Sequoia-backed Wave takes on Telcos in Africa mobile-money war

 

Bloomberg

Mobile money agents in Ivory Coast halted service for Wave Mobile Money Inc few weeks ago, in an attempt to stymie the growth of the young fintech gobbling up market share across West Africa.
The agents — brokers who enable unbanked people to store and send money through cellphones — were unhappy with their commissions and expected the suspension to severely cripple the company’s business. Instead, Wave had one of its best weeks since launching three years ago in West Africa’s third-biggest economy. “Transactions spiked for a couple of hours,” said Katier Bamba, the company’s general manager for Ivory Coast.
The money transfer app came out unscathed because, unlike telecommunications companies which use intermediaries to manage agents, Wave maintains direct relationships with individual agents. That allowed it to keep doing business as usual.
It wasn’t the first time that the five-year-old fintech has upended the industry. When Wave first launched in Senegal in 2018, it took on the local unit
of French telecommunications giant Orange SA, forcing the latter to cut prices to compete.
Now, with a new e-money license at its disposal, Wave is expanding its services, becoming the first non-telco, non-bank with the ability to facilitate small-and-medium sized lending, and to issue micro-credit and virtual credit cards in eight countries in Francophone West Africa independent of a financial institution.
With this, the region’s already fierce mobile money wars are heating up.
None of this would be possible without M-Pesa, the original mobile transfer operator.
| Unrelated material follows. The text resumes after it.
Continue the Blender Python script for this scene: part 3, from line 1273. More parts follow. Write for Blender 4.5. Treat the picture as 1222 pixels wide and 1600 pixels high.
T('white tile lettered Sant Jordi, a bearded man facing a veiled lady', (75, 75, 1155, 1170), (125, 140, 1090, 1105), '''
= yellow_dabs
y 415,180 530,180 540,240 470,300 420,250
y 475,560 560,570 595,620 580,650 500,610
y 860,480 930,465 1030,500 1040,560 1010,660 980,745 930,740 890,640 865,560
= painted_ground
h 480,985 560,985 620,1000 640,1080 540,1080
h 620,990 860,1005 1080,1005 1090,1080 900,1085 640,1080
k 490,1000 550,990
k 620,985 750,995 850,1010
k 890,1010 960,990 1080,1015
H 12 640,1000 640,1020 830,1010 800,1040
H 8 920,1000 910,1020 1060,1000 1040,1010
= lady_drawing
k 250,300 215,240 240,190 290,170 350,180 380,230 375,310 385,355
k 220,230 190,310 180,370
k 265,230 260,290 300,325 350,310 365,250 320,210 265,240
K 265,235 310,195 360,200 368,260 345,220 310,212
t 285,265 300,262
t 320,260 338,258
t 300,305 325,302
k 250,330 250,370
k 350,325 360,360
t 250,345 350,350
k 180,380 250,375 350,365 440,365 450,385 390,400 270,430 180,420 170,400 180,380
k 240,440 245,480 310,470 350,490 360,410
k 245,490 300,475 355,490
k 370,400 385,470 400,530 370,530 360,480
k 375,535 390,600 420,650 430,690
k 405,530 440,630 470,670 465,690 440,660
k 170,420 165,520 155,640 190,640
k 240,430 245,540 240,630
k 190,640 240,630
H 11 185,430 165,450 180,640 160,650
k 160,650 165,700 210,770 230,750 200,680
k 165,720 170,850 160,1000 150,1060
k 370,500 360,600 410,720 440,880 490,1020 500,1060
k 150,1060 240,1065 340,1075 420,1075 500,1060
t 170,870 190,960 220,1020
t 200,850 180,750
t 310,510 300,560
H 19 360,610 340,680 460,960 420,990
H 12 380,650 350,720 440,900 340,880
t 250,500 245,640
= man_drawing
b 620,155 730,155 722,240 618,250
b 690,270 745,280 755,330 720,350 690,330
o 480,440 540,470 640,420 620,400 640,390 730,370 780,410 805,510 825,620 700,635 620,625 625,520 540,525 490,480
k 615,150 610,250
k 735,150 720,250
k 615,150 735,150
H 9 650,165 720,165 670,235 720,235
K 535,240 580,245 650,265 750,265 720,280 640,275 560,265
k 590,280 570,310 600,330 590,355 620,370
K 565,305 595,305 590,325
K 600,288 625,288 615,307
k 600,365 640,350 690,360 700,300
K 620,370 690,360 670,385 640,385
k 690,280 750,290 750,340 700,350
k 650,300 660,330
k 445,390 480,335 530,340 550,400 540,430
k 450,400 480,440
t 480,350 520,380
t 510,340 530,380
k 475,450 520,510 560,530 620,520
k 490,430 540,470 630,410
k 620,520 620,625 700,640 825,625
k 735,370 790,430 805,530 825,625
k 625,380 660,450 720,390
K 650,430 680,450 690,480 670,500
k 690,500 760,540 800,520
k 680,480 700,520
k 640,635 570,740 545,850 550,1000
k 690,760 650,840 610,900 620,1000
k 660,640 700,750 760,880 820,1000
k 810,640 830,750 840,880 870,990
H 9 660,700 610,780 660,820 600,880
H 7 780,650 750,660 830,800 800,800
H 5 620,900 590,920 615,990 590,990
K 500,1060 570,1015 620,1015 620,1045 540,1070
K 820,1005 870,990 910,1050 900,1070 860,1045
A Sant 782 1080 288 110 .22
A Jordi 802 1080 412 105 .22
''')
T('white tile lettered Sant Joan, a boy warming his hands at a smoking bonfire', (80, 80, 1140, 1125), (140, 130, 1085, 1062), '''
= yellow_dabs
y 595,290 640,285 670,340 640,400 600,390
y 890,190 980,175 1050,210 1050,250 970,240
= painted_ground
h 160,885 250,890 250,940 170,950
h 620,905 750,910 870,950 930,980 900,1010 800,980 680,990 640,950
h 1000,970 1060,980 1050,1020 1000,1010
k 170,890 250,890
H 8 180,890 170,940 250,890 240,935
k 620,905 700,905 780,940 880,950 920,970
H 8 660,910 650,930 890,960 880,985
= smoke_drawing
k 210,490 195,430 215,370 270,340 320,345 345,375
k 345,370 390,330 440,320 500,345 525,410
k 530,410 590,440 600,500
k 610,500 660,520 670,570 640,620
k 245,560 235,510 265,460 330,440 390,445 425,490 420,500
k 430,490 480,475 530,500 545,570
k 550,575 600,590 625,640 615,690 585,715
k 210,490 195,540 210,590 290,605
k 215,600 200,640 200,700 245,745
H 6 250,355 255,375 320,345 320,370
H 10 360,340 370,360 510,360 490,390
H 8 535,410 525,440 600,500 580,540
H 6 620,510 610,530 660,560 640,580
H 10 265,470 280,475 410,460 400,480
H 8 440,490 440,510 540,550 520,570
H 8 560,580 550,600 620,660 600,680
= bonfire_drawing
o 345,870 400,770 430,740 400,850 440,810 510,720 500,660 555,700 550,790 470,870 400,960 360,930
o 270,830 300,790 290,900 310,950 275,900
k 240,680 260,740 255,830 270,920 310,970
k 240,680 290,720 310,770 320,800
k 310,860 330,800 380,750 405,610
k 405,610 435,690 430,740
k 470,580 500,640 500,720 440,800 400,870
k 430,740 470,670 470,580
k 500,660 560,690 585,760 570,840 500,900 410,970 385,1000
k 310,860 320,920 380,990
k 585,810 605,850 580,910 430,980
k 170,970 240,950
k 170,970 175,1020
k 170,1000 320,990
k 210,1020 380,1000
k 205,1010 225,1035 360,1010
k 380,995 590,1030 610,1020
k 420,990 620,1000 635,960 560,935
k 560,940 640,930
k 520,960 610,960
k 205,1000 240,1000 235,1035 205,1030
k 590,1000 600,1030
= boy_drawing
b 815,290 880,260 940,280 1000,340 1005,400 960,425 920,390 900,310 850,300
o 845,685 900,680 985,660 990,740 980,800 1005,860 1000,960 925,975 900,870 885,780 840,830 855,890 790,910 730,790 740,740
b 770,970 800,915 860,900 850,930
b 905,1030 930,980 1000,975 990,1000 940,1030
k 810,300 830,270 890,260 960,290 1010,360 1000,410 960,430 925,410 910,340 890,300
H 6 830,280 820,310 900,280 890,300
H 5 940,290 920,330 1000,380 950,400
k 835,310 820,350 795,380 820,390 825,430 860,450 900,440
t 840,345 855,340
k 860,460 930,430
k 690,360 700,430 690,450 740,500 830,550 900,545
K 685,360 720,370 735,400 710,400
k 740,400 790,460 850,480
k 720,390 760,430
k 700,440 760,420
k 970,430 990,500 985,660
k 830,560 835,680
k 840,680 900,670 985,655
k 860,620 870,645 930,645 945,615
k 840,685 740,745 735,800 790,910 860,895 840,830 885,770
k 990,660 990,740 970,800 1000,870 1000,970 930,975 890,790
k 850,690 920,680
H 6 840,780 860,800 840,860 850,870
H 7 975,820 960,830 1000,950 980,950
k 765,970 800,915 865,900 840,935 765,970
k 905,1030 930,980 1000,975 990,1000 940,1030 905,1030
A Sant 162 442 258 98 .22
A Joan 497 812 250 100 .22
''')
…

Launched in Kenya in 2007, the Safaricom Plc product is how people across the continent
do business. But in contrast to East Africa, where M-Pesa revolutionised the market, West Africa was until recently far less competitive. Wave spotted an opportunity.
In Senegal, Wave’s primary market, only 17% of people have a bank account, but nearly half of adults use mobile money services. In West Africa, mobile money usage saw a 60% increase over the previous year, hitting $239.3 billion in transactions. But with more players competing, the market is getting tighter.
A showcase for this is Dakar’s downtown commercial district, where colourful stickers for mobile money companies reflect changes in the national market. There’s the red-and-white logo for YUP, the Société Générale SA app that cancelled its service earlier this year.